I trust they will get a better hearing than I did.

 

Tuesday, 15 January 2013

Interesting survey results

The Council has been given the results of a recent Community Engagement Survey, so it will be interesting to see if they pay any attention to the expressed wishes of the people they represent.

On a satisfaction rating of  1 to 10 the Council scored barely a pass mark at 5.9.  When you consider council employees and their friends and family would have been highly motivated to fill out a survey form, this is an ordinary result.

When respondants were asked the question: What is your greatest wish for the Shire, one of the strong responses was "Improve Shire processes". Hear, hear! Another was "Maintain heritage buildings..." Zinneckars House springs to mind.

A Wishing Tree exercise yielded Number 1 wish as "Getting Trucks off the main street'', so lets see if the by-pass comes back onto the agenda anytime soon.

Asked to rate and rank a list of 44 possible spending and planning initiatives put forward by Council staff, respondents ranked improvements to the Shire offices as 42nd, but its too late for that message to get through, because they have already budgeted to spend around $200,000 making themselves more comfortable this year.

Re-activation of planning for that heavy-haulage deviation around town was ranked 6th most important.
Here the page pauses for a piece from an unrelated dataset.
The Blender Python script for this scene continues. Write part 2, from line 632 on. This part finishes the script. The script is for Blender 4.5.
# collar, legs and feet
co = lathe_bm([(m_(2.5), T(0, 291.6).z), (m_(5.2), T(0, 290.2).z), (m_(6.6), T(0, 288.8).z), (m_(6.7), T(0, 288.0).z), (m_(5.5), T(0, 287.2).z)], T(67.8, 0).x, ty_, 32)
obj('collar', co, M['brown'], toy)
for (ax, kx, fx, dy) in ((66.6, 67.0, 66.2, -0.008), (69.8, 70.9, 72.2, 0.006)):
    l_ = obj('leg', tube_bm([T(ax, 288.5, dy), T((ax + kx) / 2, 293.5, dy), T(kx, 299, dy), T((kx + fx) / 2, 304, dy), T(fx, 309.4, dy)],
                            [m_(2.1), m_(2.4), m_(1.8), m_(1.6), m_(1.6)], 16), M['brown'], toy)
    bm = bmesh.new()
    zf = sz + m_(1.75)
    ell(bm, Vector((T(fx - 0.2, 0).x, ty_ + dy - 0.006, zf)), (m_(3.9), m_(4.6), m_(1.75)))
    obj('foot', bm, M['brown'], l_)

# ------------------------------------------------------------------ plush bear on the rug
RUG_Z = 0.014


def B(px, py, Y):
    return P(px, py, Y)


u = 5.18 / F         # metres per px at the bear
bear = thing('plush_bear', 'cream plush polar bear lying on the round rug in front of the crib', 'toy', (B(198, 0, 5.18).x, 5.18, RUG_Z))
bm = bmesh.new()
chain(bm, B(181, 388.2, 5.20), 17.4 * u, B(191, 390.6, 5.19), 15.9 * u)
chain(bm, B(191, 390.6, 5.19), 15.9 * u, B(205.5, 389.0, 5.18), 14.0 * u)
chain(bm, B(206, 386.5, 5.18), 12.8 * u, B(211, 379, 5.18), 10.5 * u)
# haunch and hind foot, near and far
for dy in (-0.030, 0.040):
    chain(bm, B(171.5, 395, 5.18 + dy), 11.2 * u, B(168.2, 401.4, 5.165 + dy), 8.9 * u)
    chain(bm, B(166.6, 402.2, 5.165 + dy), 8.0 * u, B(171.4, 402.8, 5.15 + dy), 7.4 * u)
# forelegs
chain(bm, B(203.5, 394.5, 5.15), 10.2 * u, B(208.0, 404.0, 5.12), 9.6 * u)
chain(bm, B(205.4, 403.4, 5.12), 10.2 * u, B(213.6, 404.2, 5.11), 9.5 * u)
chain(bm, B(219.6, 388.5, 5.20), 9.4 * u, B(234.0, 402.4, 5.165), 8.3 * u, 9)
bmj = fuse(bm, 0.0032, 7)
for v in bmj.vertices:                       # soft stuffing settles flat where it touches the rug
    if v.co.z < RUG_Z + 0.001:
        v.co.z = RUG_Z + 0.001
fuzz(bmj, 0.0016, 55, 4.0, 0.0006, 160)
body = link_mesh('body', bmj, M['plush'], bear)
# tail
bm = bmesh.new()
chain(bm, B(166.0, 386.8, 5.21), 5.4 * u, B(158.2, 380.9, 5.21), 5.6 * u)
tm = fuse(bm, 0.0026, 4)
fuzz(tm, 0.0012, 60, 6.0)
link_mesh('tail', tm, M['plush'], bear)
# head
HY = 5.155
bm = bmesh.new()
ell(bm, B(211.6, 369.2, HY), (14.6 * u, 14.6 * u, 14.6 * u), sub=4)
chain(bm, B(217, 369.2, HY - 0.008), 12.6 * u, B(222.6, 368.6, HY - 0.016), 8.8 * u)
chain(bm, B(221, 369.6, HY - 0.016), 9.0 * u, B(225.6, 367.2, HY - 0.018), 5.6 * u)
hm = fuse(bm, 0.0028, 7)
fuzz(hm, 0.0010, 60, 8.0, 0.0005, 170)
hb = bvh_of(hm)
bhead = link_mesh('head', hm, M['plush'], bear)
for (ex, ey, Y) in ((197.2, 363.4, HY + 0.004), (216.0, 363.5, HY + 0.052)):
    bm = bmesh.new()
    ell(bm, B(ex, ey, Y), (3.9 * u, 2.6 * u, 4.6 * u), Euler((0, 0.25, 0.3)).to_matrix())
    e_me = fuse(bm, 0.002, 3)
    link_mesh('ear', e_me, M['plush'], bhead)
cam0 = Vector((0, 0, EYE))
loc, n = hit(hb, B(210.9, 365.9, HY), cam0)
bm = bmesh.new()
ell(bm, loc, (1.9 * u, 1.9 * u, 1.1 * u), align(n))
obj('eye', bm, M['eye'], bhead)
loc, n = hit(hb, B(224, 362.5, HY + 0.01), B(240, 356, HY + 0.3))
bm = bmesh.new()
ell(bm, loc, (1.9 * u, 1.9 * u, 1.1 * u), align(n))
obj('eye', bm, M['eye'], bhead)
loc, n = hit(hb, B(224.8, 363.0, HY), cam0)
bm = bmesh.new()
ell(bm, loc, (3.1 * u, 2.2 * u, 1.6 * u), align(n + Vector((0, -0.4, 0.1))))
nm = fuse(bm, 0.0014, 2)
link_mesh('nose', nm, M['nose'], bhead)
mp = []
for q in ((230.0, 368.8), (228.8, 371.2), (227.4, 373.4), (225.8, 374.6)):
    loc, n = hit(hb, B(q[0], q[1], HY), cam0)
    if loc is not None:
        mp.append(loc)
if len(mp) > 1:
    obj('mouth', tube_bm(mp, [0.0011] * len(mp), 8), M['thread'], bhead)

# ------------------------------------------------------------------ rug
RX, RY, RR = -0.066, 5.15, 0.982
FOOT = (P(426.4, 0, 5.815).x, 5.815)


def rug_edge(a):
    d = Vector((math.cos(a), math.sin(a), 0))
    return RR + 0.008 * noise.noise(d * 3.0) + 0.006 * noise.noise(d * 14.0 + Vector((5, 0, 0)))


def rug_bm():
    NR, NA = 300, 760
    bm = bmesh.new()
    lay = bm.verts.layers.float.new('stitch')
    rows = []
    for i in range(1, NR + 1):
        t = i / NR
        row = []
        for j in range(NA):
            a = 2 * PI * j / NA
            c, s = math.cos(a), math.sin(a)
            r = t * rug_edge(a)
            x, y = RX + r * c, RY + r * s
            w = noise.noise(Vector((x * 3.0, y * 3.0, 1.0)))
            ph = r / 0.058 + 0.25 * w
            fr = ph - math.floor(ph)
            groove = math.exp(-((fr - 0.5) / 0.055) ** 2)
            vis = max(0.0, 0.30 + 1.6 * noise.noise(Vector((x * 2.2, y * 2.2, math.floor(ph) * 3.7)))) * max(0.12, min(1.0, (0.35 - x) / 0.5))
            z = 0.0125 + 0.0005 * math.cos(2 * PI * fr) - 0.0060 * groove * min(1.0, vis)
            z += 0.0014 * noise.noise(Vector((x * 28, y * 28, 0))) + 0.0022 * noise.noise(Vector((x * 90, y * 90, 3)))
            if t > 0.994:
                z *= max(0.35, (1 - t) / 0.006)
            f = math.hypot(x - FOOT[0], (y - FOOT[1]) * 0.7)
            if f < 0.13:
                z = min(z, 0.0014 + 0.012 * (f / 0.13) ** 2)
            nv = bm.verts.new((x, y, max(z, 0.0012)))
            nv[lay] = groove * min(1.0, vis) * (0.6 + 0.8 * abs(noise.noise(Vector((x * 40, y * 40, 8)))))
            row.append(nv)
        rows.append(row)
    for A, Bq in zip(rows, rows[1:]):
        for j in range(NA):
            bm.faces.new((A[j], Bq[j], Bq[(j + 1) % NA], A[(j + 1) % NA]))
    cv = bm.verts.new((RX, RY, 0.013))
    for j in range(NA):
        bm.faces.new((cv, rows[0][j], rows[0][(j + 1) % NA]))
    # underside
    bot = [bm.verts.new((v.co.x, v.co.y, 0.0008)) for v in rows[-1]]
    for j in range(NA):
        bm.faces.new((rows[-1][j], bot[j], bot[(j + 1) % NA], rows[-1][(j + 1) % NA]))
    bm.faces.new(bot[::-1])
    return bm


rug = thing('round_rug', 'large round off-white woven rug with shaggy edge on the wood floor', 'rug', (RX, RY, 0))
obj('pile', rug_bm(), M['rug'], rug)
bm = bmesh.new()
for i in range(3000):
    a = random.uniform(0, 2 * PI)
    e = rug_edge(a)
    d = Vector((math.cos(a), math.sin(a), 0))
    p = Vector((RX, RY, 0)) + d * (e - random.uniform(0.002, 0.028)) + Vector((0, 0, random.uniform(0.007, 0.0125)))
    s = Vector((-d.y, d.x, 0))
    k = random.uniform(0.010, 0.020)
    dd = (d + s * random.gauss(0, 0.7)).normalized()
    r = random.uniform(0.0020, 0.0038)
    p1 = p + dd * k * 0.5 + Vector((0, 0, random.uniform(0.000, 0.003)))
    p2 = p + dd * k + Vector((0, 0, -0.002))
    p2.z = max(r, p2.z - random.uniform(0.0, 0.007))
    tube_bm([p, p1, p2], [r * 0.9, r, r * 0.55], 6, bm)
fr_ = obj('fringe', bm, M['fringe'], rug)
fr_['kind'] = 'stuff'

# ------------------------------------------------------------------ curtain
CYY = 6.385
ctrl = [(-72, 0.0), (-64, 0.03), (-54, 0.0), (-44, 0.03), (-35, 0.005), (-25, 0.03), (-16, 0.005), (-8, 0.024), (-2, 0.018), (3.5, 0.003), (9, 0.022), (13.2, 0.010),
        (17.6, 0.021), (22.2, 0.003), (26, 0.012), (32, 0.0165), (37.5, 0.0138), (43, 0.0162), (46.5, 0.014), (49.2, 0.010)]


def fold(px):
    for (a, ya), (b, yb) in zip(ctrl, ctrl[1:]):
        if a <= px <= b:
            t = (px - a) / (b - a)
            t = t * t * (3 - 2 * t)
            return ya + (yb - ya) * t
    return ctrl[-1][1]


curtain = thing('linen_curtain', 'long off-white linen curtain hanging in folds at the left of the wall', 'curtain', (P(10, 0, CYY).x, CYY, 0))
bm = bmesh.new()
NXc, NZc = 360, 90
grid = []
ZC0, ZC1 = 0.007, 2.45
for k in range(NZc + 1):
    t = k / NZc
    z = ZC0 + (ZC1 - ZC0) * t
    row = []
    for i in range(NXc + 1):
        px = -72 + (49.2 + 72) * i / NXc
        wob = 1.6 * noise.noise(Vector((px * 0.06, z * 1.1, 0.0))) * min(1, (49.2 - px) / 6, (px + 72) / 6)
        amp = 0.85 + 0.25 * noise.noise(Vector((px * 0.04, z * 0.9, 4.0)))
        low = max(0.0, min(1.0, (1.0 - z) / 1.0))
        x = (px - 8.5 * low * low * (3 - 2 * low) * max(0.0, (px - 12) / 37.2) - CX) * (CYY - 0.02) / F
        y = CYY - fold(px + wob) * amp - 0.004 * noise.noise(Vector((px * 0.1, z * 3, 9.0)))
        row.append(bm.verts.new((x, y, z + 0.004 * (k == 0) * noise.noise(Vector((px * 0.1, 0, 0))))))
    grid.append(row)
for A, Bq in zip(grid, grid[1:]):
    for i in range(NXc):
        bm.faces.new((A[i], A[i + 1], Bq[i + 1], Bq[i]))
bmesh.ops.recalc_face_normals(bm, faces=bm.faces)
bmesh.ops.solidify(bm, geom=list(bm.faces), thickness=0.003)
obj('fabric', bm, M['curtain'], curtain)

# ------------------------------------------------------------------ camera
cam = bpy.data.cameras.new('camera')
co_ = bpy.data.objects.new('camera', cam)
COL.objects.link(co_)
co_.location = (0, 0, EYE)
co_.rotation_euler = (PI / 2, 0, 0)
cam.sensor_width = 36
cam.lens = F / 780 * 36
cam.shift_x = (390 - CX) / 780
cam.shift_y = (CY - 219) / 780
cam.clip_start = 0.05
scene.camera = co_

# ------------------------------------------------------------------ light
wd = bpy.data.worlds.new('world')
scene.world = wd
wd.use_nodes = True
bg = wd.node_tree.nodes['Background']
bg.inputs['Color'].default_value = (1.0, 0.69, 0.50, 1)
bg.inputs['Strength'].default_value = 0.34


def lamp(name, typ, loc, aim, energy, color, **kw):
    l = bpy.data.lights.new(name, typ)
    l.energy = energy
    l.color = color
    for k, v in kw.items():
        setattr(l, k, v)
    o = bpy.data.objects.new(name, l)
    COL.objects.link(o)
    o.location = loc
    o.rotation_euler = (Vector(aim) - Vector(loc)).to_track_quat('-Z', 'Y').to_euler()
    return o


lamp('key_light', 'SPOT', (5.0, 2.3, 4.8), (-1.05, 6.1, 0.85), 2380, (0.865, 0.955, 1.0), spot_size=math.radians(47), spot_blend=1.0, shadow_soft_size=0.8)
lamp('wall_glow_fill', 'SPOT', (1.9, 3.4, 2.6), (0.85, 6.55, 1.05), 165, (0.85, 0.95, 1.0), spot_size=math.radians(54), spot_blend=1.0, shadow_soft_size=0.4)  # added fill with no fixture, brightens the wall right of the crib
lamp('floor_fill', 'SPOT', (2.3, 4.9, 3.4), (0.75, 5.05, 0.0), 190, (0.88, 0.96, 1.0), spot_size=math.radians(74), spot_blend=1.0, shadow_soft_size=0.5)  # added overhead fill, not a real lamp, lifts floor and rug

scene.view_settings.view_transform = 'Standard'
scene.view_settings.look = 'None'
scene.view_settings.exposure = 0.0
Asked to rate their satisfaction with 44 different Council Services, respondents put public toilets, parks and the visitor centre at the top, with town roads down at 15th and rural road maintenance at 22nd.

Issues which residents thought important, but with which they were highly dissatisfied were Council's long-term planning, financial management and community engagement.  A wake-up call if ever there was one!